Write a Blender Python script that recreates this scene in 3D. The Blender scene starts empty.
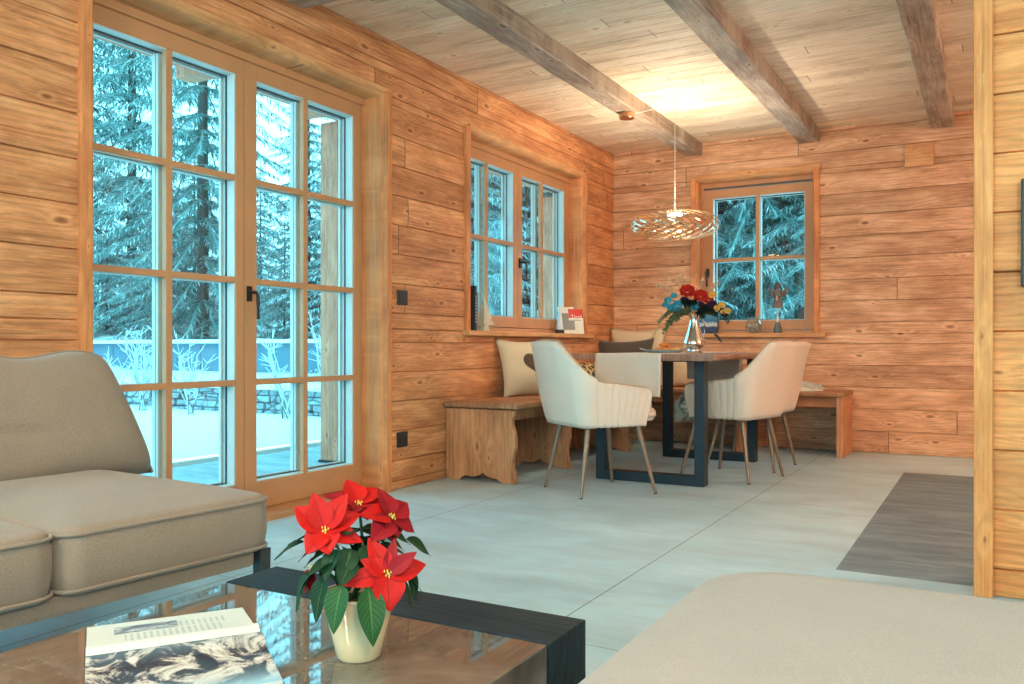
import bpy, bmesh, math, random
from mathutils import Vector, Matrix, Euler, noise
R = math.radians
PI = math.pi
scene = bpy.context.scene
COL = scene.collection

# ------------------------------------------------------------------ mesh helper
class MB:
    def __init__(self):
        self.v = []; self.f = []; self.m = []; self.uv = {}
    def add(self, vs, fs, m=0, uvs=None):
        b = len(self.v); self.v += [tuple(p) for p in vs]
        for i, f in enumerate(fs):
            if uvs: self.uv[len(self.f)] = uvs[i]
            self.f.append([b + k for k in f]); self.m.append(m)
    def box(self, x0, x1, y0, y1, z0, z1, m=0):
        vs = [(x, y, z) for z in (z0, z1) for x, y in ((x0, y0), (x1, y0), (x1, y1), (x0, y1))]
        self.add(vs, [(3, 2, 1, 0), (4, 5, 6, 7), (0, 1, 5, 4), (1, 2, 6, 5), (2, 3, 7, 6), (3, 0, 4, 7)], m)
    def quad(self, a, b, c, d, m=0):
        self.add([a, b, c, d], [(0, 1, 2, 3)], m, [[(0, 0), (1, 0), (1, 1), (0, 1)]])
    def rings(self, rings, m=0, cap0=True, cap1=True, closed=True):
        n = len(rings[0]); vs = [p for r in rings for p in r]; fs = []
        for i in range(len(rings) - 1):
            for j in range(n if closed else n - 1):
                k = (j + 1) % n
                fs.append((i * n + j, i * n + k, (i + 1) * n + k, (i + 1) * n + j))
        if cap0: fs.append(tuple(range(n - 1, -1, -1)))
        if cap1: fs.append(tuple((len(rings) - 1) * n + j for j in range(n)))
        self.add(vs, fs, m)
    def lathe(self, prof, n=32, c=(0, 0, 0), m=0, cap0=True, cap1=True):
        self.rings([[(c[0] + r * math.cos(2 * PI * j / n), c[1] + r * math.sin(2 * PI * j / n), c[2] + z) for j in range(n)] for r, z in prof], m, cap0, cap1)
    def tube(self, pts, rad, n=8, m=0, closed=False, flat=None):
        pts = [Vector(p) for p in pts]; N = len(pts); rs = []
        up = Vector((0, 0, 1))
        for i, p in enumerate(pts):
            if closed: t = pts[(i + 1) % N] - pts[i - 1]
            else: t = pts[min(i + 1, N - 1)] - pts[max(i - 1, 0)]
            t.normalize()
            a = t.cross(up)
            if a.length < 1e-3: a = t.cross(Vector((1, 0, 0)))
            a.normalize(); b = t.cross(a).normalized()
            r = rad[i] if isinstance(rad, (list, tuple)) else rad
            ra, rb = (r, r) if flat is None else (r, r * flat)
            rs.append([p + a * ra * math.cos(2 * PI * j / n) + b * rb * math.sin(2 * PI * j / n) for j in range(n)])
        if closed:
            rs.append(rs[0]); self.rings(rs, m, False, False)
        else: self.rings(rs, m)
    def grid(self, fn, nu, nv, m=0, u0=0, u1=1, v0=0, v1=1):
        vs = []; fs = []; uvs = []
        for j in range(nv + 1):
            for i in range(nu + 1):
                vs.append(fn(u0 + (u1 - u0) * i / nu, v0 + (v1 - v0) * j / nv))
        for j in range(nv):
            for i in range(nu):
                a = j * (nu + 1) + i
                fs.append((a, a + 1, a + nu + 2, a + nu + 1))
                uvs.append([(i / nu, j / nv), ((i + 1) / nu, j / nv), ((i + 1) / nu, (j + 1) / nv), (i / nu, (j + 1) / nv)])
        self.add(vs, fs, m, uvs)
    def prism(self, poly, a0, a1, axis='X', m=0):
        def P(a, p):
            return {'X': (a, p[0], p[1]), 'Y': (p[0], a, p[1]), 'Z': (p[0], p[1], a)}[axis]
        self.rings([[P(a0, p) for p in poly], [P(a1, p) for p in poly]], m)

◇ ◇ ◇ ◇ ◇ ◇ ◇

DIRECTIVE ▸ Pictures are excluded; extract exactly the lines from the start of the data through the line that holds "COL = scene.collection", both ends included.

THE RESPONSE ▸
Write a Blender Python script that recreates this scene in 3D. The Blender scene starts empty.
import bpy, bmesh, math, random
from mathutils import Vector, Matrix, Euler, noise
R = math.radians
PI = math.pi
scene = bpy.context.scene
COL = scene.collection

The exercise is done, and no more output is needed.